L’aube trouvait dans Sedan les soldats de Gouraud ; ils s’y rencontraient avec quelques éléments de l’armée américaine qui, en une pointe extrême, arrivaient eux aussi à ce fatidique champ de bataille. L’armée Guillaumat, dès les premières heures, faisait une forte avance, encore qu’à travers le terrain montueux et boisé situé à l’Est de Monthermé ; elle atteignait par sa cavalerie, avant 11 heures, Meillier-Fontaine-Chateau Regnault-Deuille bordant la Meuse entre Revin et Laifour. Rocroi avait été dans la nuit occupé par Humbert, et toute sa région, tandis que Debeney tenait, de Roule-Rance à la Haute-Minelette, la région de Chimay. Le jour vit nos troupes entrer à Chimay.

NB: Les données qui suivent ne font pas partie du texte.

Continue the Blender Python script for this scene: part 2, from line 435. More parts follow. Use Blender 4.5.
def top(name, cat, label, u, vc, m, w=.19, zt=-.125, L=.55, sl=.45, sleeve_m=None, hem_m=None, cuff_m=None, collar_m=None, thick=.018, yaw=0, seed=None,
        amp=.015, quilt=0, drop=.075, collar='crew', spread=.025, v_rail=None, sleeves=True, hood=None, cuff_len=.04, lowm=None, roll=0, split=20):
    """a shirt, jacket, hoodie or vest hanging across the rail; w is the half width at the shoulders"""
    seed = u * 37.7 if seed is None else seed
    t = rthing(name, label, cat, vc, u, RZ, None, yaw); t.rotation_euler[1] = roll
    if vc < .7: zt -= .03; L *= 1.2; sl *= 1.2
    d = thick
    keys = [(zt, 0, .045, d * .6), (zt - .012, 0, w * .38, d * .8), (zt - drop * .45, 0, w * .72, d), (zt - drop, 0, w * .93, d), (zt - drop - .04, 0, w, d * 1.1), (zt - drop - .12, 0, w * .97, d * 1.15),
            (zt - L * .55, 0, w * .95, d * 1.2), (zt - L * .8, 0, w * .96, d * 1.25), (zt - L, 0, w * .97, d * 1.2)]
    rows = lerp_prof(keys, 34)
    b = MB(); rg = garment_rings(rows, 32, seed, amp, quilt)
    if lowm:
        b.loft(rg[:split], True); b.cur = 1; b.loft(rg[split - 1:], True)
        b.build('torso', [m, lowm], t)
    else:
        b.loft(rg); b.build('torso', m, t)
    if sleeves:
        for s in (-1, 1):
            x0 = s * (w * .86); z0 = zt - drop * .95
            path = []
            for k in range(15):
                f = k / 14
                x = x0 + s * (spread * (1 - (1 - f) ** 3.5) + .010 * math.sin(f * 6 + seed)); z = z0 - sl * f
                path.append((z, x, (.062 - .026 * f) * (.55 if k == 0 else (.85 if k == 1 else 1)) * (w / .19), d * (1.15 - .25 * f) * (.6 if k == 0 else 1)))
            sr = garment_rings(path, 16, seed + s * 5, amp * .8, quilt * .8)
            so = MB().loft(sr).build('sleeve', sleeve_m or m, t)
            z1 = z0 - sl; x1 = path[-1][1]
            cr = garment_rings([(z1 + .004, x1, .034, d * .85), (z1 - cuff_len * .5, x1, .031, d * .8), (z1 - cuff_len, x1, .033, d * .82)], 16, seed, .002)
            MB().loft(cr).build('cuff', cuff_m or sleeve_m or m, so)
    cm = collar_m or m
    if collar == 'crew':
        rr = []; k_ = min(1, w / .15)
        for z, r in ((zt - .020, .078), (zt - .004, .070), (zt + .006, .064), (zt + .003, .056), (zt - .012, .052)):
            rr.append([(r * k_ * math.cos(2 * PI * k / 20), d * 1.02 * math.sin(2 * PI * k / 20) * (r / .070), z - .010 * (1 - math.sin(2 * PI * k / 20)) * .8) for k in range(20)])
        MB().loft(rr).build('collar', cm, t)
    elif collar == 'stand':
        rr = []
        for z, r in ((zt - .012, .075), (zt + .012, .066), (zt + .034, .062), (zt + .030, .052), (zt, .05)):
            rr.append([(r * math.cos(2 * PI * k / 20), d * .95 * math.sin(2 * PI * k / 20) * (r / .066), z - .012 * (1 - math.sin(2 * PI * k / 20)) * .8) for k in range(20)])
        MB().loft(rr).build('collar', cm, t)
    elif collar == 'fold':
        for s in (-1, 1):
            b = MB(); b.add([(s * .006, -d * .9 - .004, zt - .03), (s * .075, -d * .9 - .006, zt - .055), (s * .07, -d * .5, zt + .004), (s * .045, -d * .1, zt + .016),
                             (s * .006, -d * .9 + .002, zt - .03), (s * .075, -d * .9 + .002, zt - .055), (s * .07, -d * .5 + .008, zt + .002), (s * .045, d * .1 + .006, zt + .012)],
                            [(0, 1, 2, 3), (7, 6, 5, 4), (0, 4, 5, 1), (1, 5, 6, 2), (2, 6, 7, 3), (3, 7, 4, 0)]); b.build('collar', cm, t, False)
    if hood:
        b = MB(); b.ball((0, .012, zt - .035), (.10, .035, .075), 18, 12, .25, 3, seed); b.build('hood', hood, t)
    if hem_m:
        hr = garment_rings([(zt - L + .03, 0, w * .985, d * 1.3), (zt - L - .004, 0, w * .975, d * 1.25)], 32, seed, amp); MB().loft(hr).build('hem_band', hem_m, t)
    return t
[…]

Les armées britanniques avaient, en pleine nuit, gagné encore un large terrain à l’Est de Maubeuge que déjà la 3e armée laissait à 6 kilomètres derrière elle. A l’aube, les Canadiens étaient entrés dans Mons et Horne marchait en direction de la ligne Nivelles-Charleroi. Plus au Nord, nos alliés pénétraient dans Ath et dès l’aurore dans Lessines. A Grammont, ils n’étaient plus qu’à 30 kilomètres de Bruxelles.

Les Français de Boissoudy y allaient tout droit, avançant à l’Est de Nederzalm et de Nazareth, tandis qu’à leur gauche, les troupes du roi Albert entraient, au milieu des acclamations, dans Gand reconquis.

Et déjà de ces lignes occupées en quelques heures, les troupes, sur tout le front, s’élançaient à de nouvelles conquêtes quand soudain tout se figea.